Above all, it's about maintaining focus. Progress doesn’t require perfection, but it does require persistence.

People-First Culture Drives Net Zero in Manufacturing 

Another powerful example of sustainability being treated as a core business driver, rather than a side project, comes from Encirc. As one of Europe’s leading glass container manufacturers, Encirc has placed people at the centre of its sustainability journey, recognising that lasting impact comes not just from new technologies or greener infrastructure, but from empowering teams at every level to drive change.

Encirc’s approach to Net Zero is built around cross-functional collaboration, continuous learning, and shared ownership. Sustainability in Manufacturing isn’t confined to a single department; it’s embedded across operations, commercial strategy, and leadership priorities. From pioneering hydrogen fuel trials to driving circular manufacturing models using recycled glass, Encirc’s initiatives are underpinned by a strong culture of internal engagement.

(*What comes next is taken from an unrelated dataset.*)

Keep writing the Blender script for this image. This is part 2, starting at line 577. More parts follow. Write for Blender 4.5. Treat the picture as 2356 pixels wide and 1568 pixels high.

Every employee is seen as a stakeholder in the company’s environmental ambition, and this people-first mindset has been critical in helping Encirc turn sustainability from a challenge into a competitive advantage.

The Future of Sustainability in Manufacturing is Now 

Sustainability in Manufacturing is no longer a separate strand of strategy. It is strategy.

For manufacturers, embedding sustainability creates organisations that are leaner, more agile, and better positioned to weather economic, regulatory, and market shifts. It drives innovation, secures stakeholder trust, and creates operational models that are not just greener, but more efficient, resilient, and future-ready.

Those who treat sustainability as a sideshow risk being left behind. Those who embrace it as central to how they operate, grow, and create value will lead the next era of industrial excellence.

Manufacturing has always been about innovation and transformation; of materials, of ideas, of economies.

Today, manufacturers have the chance to transform again: not just what they make, but how they make it.